5. Efectivamente, o que ali vem dito é que o indeferimento da pretensão é desumano, injusto e ofende a regra constitucional segundo a qual “a todos é assegurado o acesso ao direito e aos tribunais – art. 20º da CRP”.
6. Por outro lado, não tendo a decisão recorrida conhecido do mérito da impugnação por a ter considerado extemporânea, não aplicou sequer a “norma” indicada pelo recorrente como objecto do recurso, mas antes e exclusivamente os artigos 27º, nº1 e 28º, nº 5, da Lei nº 34/2004.
7. Pelo exposto, deve indeferir-se a reclamação.»
Posto isto, importa apreciar e decidir.
II – Fundamentação
4. Antes de mais, importa frisar que, fazendo a presente decisão deste Tribunal caso julgado quando à admissibilidade do recurso (artigo 77.º, n.º 4, da LTC), deve averiguar-se se estão preenchidos todos os pressupostos de admissibilidade do recurso, dos quais se destaca, desde já, a aplicação da norma cuja inconstitucionalidade se suscita pelo tribunal recorrido.
Ora, no caso em apreço o reclamante interpôs recurso para que fosse apreciada a constitucionalidade da norma extraída do artigo 25º da Lei n.º 34/2004, de 29 de julho, quando – em boa verdade – a decisão recorrida não chegou a aplicá-la. Assim é porque a decisão recorrida não conheceu sequer do mérito da questão substantiva decorrente daquele preceito legal, na medida em que se limitou a concluir pela intempestividade da impugnação judicial (então) deduzida, por força dos artigos 27º, n.º 1, e 28º, n.º 5, da Lei n.º 34/2004. Essas foram as únicas normas aplicadas pelo despacho proferido em 06 de dezembro de 2011 (fls. 61).

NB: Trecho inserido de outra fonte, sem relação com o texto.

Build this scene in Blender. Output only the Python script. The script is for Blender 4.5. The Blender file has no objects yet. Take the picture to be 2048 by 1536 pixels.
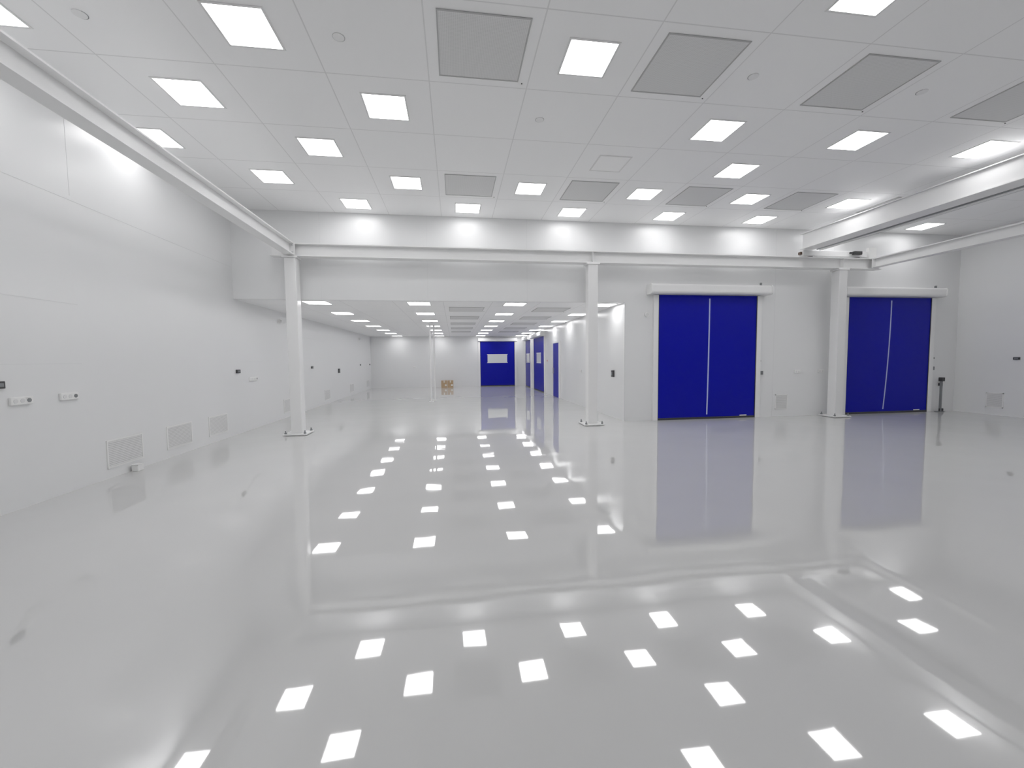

Assim sendo, o conhecimento do objeto do recurso sempre ficaria prejudicado, visto que este Tribunal apenas pode conhecer de normas ou interpretações normativas que tenham sido efetivamente aplicadas pelo tribunal recorrido (artigo 79º-C da LTC).
Para além disso, a reclamação ora deduzida resume-se a dois argumentos: i) a aplicabilidade imediata dos direitos, liberdades e garantias – neste caso, um direito de natureza análoga (artigos 17º e 20º da Constituição da República – CRP) – dispensaria a especificação, em concreto, da norma que padeceria de inconstitucionalidade; ii) a indicação da questão de inconstitucionalidade de determinada norma jurídica seria bastante quando ocorresse em sede de requerimento de interposição de recurso.
Em primeiro lugar, o sistema português de fiscalização da constitucionalidade apenas admite o controlo da inconstitucionalidade de normas jurídicas especificamente identificadas (artigo 277º, n.º 1, da CRP). Se é verdade que todas as entidades públicas ficam obrigadas ao respeito imediato dos direitos, liberdades e garantais, certo é que o Tribunal Constitucional nem pode apreciar a inconstitucionalidade das decisões administrativas proferidas pelos órgãos competentes das pessoas coletivas públicas, nem as próprias decisões jurisprudenciais proferidas pelos tribunais. Pelo contrário, apenas lhe cabe apreciar da inconstitucionalidade de normas jurídicas. Não basta, como tal, que o recorrente invoque a violação de determinada norma ou princípio constitucional; antes se exige que o tribunal recorrido possa ter sido confrontado com uma questão relativa à inconstitucionalidade de uma específica norma jurídica (artigo 72º, n.º 2, da LTC).
Daqui resulta que o requerimento de interposição de recurso para o Tribunal Constitucional não corresponde à sede própria e adequada para suscitar, pela primeira vez, uma questão de inconstitucionalidade normativa. Na medida em que, em fiscalização concreta, o Tribunal Constitucional apenas pode conhecer de questões de inconstitucionalidade normativa por via de recurso, torna-se forçoso que o tribunal recorrido já tenha apreciado – ou, pelo menos, podido apreciar – a questão de inconstitucionalidade normativa em causa.
III - Decisão
Em face do exposto, decide-se indeferir a presente reclamação.
Custas devidas pelo recorrente, fixando-se a taxa de justiça em 20 UC´s, nos termos do artigo 7º do Decreto-Lei n.º 303/98, de 07 de outubro.
Lisboa, 27 de junho de 2012. – Ana Guerra Martins – Vítor Gomes – Gil Galvão.